Toujours est-il que, puisque dans ce cabinet réfléchissant, le cherchant se retrouve : seul. Aveugle. Ni nu. Ni vêtu. Il lui est donné un guide sûr. Le guide évitera au guidé les erreurs et les errements. C’est ce rôle-là que joue d’abord Georges Aurach. Dans la fiction, libraire d’Effa. Dans les faits historiques, alchimiste du XVᵉ siècle. Auteur d’un traité sur la pierre philosophale : De Lapide philosophorum, qui de antimonio minerali conficitur. Mais également de l’ouvrage allégorique Le Jardin des richesses. Effa nous le présente comme son mentor et ami. C’est lui qui l’aurait poussé à écrire sur Cyparis. Leur quête commune devient le centre d’union où se noue une amitié fidèle de deux hommes qui, autrement, auraient dû rester à jamais loin l’un de l’autre.
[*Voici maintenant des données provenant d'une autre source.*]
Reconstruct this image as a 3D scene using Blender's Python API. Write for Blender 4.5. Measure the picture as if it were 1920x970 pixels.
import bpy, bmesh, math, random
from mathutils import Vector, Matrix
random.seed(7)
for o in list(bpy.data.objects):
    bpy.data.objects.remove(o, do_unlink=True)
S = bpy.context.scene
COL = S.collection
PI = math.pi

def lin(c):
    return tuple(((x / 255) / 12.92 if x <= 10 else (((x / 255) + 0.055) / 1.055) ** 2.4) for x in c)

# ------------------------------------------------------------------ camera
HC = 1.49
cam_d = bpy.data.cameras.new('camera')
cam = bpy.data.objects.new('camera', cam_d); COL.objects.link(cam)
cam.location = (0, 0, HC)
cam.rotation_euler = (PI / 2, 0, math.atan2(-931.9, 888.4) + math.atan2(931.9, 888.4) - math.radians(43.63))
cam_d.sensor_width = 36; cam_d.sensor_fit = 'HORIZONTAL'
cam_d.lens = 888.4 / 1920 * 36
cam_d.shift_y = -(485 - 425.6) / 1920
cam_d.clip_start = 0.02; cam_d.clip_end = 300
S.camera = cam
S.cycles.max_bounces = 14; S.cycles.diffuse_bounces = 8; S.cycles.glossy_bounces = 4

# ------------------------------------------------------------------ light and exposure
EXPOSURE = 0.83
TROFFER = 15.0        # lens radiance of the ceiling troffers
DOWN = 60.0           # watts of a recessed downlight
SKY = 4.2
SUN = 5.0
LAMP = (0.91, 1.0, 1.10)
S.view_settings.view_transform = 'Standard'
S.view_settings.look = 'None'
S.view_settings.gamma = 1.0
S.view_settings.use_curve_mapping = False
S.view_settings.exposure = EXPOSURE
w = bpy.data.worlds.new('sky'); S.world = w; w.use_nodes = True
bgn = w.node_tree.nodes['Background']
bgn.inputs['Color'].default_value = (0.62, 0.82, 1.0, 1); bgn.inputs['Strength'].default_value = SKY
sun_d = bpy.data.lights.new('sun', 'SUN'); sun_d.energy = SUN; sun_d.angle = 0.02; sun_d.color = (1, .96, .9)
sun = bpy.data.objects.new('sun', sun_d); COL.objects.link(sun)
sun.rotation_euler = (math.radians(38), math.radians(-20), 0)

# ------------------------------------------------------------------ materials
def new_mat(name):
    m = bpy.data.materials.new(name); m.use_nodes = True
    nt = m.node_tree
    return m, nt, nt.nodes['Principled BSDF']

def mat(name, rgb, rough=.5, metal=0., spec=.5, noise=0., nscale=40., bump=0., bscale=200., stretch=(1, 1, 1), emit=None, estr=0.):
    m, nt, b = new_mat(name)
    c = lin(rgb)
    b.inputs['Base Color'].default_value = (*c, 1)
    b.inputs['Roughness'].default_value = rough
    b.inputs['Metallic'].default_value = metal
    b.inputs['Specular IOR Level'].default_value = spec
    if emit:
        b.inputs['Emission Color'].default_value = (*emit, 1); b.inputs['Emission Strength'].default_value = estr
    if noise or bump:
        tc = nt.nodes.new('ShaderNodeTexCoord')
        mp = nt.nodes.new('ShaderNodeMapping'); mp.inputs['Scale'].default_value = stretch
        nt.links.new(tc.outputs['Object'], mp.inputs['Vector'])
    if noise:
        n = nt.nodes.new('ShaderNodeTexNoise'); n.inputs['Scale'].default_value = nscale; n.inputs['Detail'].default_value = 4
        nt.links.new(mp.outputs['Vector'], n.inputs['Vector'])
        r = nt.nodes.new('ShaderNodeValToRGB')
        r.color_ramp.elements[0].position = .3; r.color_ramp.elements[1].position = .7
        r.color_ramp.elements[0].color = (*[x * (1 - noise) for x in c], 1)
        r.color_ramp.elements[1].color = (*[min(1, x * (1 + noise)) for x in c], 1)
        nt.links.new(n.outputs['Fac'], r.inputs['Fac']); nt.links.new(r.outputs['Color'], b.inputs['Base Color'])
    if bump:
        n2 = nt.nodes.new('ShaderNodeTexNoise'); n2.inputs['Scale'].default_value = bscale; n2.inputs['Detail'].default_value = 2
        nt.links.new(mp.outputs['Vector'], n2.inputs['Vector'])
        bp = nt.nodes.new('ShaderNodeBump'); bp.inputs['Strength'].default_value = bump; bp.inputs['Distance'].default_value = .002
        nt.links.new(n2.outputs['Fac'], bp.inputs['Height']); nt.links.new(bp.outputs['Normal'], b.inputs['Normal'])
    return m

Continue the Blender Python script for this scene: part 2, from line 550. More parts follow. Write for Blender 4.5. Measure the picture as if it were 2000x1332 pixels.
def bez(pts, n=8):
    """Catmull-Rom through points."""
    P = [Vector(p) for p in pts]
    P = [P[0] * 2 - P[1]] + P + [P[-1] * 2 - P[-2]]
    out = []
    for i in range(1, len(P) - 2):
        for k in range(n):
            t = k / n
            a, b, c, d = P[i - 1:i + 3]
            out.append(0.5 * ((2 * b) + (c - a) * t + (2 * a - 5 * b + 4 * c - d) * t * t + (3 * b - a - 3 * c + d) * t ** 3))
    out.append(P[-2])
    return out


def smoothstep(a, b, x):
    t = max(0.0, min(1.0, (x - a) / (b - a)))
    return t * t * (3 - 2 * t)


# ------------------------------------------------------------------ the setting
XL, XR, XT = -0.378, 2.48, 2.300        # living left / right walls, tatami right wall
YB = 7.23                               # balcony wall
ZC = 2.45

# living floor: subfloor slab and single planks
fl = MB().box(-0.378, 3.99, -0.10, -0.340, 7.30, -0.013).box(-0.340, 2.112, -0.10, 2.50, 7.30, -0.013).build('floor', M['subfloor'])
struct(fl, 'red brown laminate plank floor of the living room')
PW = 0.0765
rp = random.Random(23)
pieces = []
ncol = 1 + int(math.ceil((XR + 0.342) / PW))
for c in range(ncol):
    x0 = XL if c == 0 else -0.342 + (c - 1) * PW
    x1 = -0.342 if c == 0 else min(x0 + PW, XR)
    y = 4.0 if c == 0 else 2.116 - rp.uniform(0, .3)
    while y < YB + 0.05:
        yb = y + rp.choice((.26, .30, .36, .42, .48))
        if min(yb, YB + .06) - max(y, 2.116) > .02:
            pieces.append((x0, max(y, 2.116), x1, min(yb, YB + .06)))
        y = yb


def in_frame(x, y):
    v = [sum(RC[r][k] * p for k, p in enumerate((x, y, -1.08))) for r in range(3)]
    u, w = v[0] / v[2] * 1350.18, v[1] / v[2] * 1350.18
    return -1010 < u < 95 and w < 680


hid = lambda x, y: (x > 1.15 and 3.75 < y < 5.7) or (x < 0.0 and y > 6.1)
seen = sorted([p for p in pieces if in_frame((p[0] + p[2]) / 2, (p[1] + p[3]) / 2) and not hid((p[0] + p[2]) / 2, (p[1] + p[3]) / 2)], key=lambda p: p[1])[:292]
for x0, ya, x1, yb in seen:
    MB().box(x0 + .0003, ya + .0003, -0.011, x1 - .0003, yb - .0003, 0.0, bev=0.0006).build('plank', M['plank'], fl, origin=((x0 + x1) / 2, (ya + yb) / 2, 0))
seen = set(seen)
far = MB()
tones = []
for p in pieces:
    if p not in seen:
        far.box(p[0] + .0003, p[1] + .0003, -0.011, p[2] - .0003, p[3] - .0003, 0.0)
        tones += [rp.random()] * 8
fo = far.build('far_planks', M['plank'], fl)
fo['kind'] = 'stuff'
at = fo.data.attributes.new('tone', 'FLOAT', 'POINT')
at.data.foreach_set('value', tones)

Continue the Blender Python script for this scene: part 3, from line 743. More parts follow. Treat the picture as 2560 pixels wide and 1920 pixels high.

Ensuite, Séraphine, encouragée par Aurach, finira par devenir le guide spirituel et initiatique d’Effa. L’alchimiste dira à Séraphine : « mon ami recherche la pierre philosophale : il explore la pensée, sillonne l’écriture pour atteindre l’œuvre rouge… son esprit attend la décomposition de la matière [la mort physique du corps] pour s’éveiller ». Séraphine, pour éviter à Effa les errements dans son voyage initiatique, va lui apprendre que « la vie est différente quand on apprend à contempler ». En effet, pour apprendre à penser, et partant à écrire, il faut s’exercer à s’isoler et à l’abstraction en rentrant en soi-même (voyage intérieur dont la finalité est la mort du profane pour une renaissance). Sans se laisser distraire par les bruits de l’extériorité. En d’autres termes, il faut pouvoir « pénétrer dans la caverne du passé et des milliers d’instants sombres, figés, qui le composaient ». Telle est la panacée de celui qui connaît manger les vrais fruits pour défier au final la mort, lui apprendra-t-elle de cette connaissance, de la nature et de ses lois, qui lui viendrait de Ganmè. Sa grand-mère à elle.

THEKEL (pesé)…

Séraphine, de par ce dernier rôle, serait le véritable prolongement de Tala, la femme pygmée. Elle initia Effa dans l’animisme. Il en discourt dans son essai Le dieu perdu dans l’herbe : l’animisme, une philosophie africaine. Georges Aurach et Séraphine Fournier sont donc in fine les guides conducteurs qui aident Gaston-Paul Effa dans sa quête philosophale pour « [que] réalité et imaginaire coïncident », pour créer chez lui la capacité de « déchiffrer la lumière dans l’obscurité », à travers l’art de l’écriture. « L’art… c’est un peu de lumière dans toute cette noirceur ». La transformation de l’horreur en beauté, c’est-à-dire en quête de soi pour, paraît-il, se libérer. Tout cela, bien que « toute douleur [narrée] n’est pas automatiquement transformée en or ».

UPHARSIN (divisé)…

Le Miraculé… dont la complexité structurale n’est que de façade, se trouve au final être le déploiement du parcours du prescrit qu’est Effa, et qui s’est mis en tenue. Dans ce cabinet où il s’est logé, il se sent en sécurité et invulnérable derrière le voile de l’allégorie, comme ses pairs gnostiques (Gibbon). Ce roman qui « répondrait à un projet [initiatique], plus grand que le livre lui-même » est dans son platonisme et sa croyance aveuglée au voyage du sage au monde plus élevé et lumineux, le dernier élément feu, d’une approche trinitarienne (la doctrine de la trinité tire son origine du platonicisme et Philon, théologien d’Alexandrie, apporta la touche finale qui influença le catholicisme romain). Les deux premiers de la triade étant son roman Rendez-vous avec l’heure qui blesse et son essai Le dieu perdu dans l’herbe : l’animisme, une philosophie africaine. Cette triade finit par en faire Un-Tout par une sorte d’hypostase mystique : Aurach/Osiris/Nimrod en père créateur ; Tala/Séraphine/Isis/Sémiramis en mère qui connaît tout du créateur ; et Effa/Horus le fils qui épousa, dit-on sa mère Sémiramis. Aurach-Tala-Effa, donc. Trois en un, donc hermétisme.

Un pas. Deux pas. Trois pas. Quatre pas. Un voile est tombé des yeux, parce que. Compté (mené). Compté (mené). Pesé (thekel). Divisé (upharsin). Cette triade ne s’adresse pas aux non-initiés. Ils ne risqueraient que d’y voir, à franchement écrire, un « bourrage de crâne ».

Le miraculé de Saint-Pierre, Gallimard, 2017, 240 Pp., ISBN : 9782072694271.